LEADERSHIP- LESSON 4- 

GROWTH MINDSET


PART 1- (5 MINUTES)

Rationale

  • In Carol Dweck’s research, students with a fixed mindset chose to redo easy problems rather than attempt harder ones. They wanted to succeed and look smart.
  • Students with a growth mindset chose one harder problem after another.  They wanted to stretch themselves and get smarter.
  • Fixed mindsets impact our behaviour, which then limits our performance. Fixed mindsets can be challenged

(Dweck, 2006)

 

Learning objectives

By the end of this lesson, learners should:

  • identify some of their own fixed or growth mindsets
  • connect their own mindsets and their own behaviour
  • "catch" and challenge their own fixed mindsets

PART 2- (10 MINUTES)

Discuss: How can we challenge our fixed mindsets?

What is the moral of the story "the tortoise and the hare".

What's the problem with that moral?

In real life, who really wins the race?


PART 3- (15 MINUTES)

Where do you have a fixed mindset?

How does your mindset affect your behaviour in this area? How do you perform in this area? Discuss the same for growth mindsets.

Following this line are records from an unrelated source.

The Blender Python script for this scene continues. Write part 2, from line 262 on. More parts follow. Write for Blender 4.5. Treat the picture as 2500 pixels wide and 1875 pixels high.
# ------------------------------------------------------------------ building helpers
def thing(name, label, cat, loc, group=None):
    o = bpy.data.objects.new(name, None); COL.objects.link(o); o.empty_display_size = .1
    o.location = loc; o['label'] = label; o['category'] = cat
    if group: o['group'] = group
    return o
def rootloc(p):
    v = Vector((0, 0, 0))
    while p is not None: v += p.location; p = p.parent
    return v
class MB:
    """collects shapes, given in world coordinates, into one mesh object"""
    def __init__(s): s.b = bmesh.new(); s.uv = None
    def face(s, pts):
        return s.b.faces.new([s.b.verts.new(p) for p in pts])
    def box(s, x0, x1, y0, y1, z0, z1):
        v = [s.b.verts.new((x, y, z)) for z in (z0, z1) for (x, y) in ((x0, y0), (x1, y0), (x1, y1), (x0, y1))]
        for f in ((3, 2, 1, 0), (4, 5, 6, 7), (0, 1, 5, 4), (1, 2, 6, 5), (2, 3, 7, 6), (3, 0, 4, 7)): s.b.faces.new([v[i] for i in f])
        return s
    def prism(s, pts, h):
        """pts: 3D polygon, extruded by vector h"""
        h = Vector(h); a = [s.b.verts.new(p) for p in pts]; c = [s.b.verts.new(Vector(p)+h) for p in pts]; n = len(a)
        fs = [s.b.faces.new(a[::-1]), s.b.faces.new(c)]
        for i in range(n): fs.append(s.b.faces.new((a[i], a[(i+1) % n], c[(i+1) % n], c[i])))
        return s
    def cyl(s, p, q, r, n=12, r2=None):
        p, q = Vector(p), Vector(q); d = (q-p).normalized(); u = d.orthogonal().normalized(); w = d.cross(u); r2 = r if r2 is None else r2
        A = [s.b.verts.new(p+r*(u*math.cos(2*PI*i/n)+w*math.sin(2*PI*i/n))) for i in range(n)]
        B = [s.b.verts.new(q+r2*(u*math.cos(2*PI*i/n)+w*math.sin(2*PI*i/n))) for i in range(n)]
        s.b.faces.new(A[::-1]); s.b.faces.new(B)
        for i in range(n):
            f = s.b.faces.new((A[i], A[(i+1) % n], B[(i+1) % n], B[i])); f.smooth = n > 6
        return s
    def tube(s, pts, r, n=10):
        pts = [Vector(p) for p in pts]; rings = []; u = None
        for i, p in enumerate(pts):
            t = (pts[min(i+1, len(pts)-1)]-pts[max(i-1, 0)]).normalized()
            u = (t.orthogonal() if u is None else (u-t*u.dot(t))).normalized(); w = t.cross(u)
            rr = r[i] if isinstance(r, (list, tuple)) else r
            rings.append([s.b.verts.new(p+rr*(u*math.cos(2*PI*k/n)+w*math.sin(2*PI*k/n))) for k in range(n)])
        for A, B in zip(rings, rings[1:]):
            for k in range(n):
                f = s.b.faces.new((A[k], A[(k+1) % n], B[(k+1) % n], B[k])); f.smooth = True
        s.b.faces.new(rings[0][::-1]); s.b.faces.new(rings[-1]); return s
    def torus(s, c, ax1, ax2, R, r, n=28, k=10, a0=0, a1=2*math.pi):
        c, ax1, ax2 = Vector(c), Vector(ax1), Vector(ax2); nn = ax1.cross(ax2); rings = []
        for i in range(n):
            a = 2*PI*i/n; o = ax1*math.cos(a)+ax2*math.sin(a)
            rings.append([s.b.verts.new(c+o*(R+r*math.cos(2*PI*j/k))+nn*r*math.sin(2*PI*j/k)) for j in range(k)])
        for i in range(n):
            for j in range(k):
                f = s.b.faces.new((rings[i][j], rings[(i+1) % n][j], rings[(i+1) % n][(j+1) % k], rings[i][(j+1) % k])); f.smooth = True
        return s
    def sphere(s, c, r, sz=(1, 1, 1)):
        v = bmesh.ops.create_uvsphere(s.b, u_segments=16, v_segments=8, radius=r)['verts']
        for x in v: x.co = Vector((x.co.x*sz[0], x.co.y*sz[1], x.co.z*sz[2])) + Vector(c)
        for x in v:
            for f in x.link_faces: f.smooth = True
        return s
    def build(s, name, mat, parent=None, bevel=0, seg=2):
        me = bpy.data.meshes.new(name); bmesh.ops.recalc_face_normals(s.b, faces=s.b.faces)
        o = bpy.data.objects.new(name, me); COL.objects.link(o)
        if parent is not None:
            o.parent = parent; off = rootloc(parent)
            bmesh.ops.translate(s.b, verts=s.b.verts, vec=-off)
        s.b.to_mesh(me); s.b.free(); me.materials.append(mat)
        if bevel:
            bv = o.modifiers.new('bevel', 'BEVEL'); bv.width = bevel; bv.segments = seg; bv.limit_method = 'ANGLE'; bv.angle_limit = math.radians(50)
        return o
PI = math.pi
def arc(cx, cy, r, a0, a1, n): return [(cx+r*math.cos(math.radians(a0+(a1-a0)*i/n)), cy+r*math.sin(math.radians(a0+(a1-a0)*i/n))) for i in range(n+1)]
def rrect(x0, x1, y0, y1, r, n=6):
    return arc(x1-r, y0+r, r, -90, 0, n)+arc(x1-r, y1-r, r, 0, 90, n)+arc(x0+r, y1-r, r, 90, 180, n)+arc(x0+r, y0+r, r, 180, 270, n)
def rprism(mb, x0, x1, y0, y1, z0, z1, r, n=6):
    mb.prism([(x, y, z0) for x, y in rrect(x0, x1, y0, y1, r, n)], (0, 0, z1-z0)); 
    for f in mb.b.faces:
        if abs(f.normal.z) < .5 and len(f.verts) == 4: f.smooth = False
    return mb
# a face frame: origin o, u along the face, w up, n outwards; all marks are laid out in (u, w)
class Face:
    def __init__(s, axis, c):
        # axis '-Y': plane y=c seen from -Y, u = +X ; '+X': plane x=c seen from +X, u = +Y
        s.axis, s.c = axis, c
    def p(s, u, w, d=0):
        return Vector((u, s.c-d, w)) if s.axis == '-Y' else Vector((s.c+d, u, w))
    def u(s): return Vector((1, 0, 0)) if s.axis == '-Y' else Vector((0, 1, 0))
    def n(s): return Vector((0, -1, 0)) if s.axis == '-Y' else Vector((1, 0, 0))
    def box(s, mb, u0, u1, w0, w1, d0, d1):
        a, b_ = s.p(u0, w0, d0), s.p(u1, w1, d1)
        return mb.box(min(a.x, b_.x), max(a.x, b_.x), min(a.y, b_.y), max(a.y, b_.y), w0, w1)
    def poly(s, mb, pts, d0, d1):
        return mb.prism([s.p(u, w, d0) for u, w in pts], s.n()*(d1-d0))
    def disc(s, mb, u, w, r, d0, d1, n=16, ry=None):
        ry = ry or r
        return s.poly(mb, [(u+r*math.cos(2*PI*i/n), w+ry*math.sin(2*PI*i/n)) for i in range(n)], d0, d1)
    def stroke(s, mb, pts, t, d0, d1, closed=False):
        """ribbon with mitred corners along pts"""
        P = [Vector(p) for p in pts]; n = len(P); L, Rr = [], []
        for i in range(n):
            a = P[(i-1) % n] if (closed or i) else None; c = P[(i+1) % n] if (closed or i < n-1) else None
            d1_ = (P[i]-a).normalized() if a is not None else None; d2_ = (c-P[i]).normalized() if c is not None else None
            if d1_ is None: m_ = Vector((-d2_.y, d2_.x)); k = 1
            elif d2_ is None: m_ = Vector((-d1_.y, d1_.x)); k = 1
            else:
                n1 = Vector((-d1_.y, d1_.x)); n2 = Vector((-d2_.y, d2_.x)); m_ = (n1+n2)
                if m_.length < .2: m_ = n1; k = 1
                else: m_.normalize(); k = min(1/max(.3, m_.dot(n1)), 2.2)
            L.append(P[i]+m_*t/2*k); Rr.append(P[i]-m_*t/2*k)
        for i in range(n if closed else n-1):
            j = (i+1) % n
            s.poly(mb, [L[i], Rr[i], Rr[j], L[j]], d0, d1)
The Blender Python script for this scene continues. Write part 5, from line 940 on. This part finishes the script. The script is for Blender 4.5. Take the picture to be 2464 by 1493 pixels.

Identify three areas in your life where your skills have grown in the last 5-10 years.


PART 4- (10 MINUTES)

GOTCHA! CATCH THE FIXED MINDSET

When you hear the fixed mindset voice, talk back with the growth mindset voice. Much like in this activity, we should try to catch the fixed mindset in our own life.


REFLECTIONS FOR A LEADER

With a growth mindset, we understand that we can continue to grow as a leader- if we commit to our own development. Also, as key take away form this lesson from a leadership perspective is to remember that those who follow us are also capable of a great deal of growth. This would be a worthwhile discussion point for a group of leaders.